Emil Hübner sought to identify the Lacetani with the Iacetani in most of the classical references, where the geographic context or progression of the text allows to link it to the mountainous region north of Caesaraugusta. He excepted Livy 21.60-61, and Pliny 3.4.22 — as these passages show a coastal context that better fits the Laeetani — and was not decided if Laletania (and its wine) should be treated as a separate coastal group or a variation of Laeetani. He noted Theodor Mommsen's view, that the alteration of L and I can reflect a Spanish ll sound. His view has been well received, at least in the following decades.

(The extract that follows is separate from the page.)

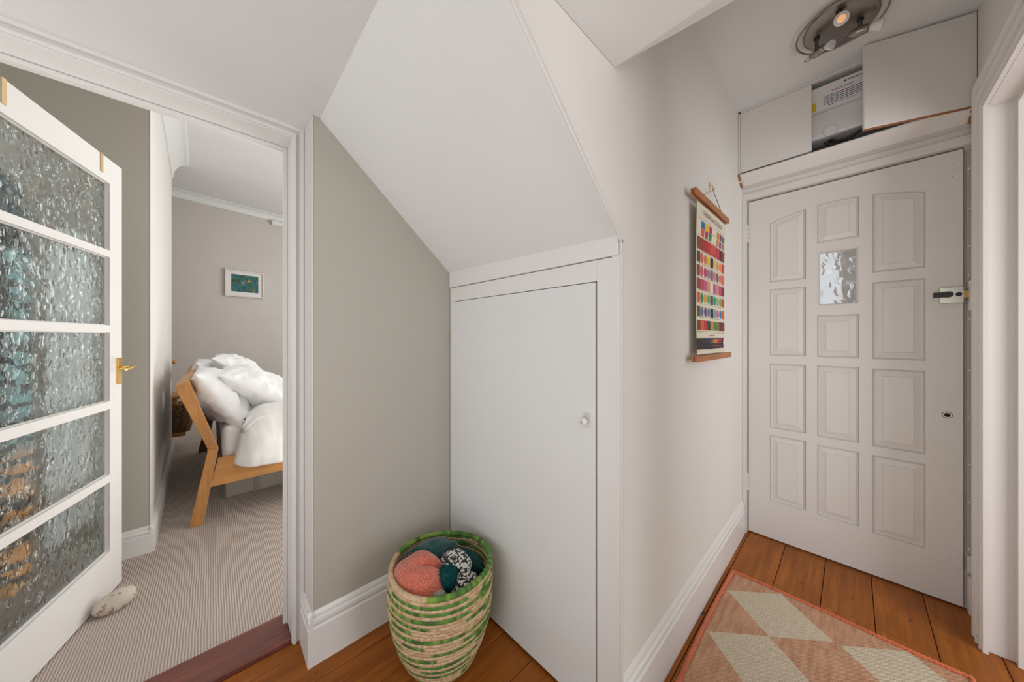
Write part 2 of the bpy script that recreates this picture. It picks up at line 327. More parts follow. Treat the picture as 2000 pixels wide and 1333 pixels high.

Guido Barbieri favored the view that all three people existed (and he too was not decided about the Laletani). The name is too widely used to be regarded as a collection of transmission errors. The description of the Lacetani as living at the foot of the Pyrenees, with the Ausetani, Laeetani and Suessetani on their east, the Cerretani on their north, and Ilergetes on their west (across the river Segre), was taken as consistent and complementing across several geographical passages from Livy, Pliny and Strabo. The Iacetani's territory as much farther, still west of the Ilergetes, and fixed around Iacca. Other passages were interpreted as confused in the original texts: Ptolemy's list of cities, of which about seven are tentatively identified, as Lacetanian territories, which Ptolemy must have confusedly ascribed to the Iacetani; Pliny's listing of cities under the conventus of Caesaraugusta and that of Tarraconensis; and since the Laeetani, on the coast, turn out to be adjacent to the Lacetani, Barbieri found the references to the episodes of Pompey and Sextus Pompey as ambiguous in their localization; however, Hannibal's episode agrees with the geographical descriptions, and Cato's has to be assigned to the real Lacetani, too. Finally, the Lacetani may actually be a substituent of the Ilergetes, or at least closely related, which would explain both the double identification of Indibilis and Mandonius, and why Greek geographers did not list them by name.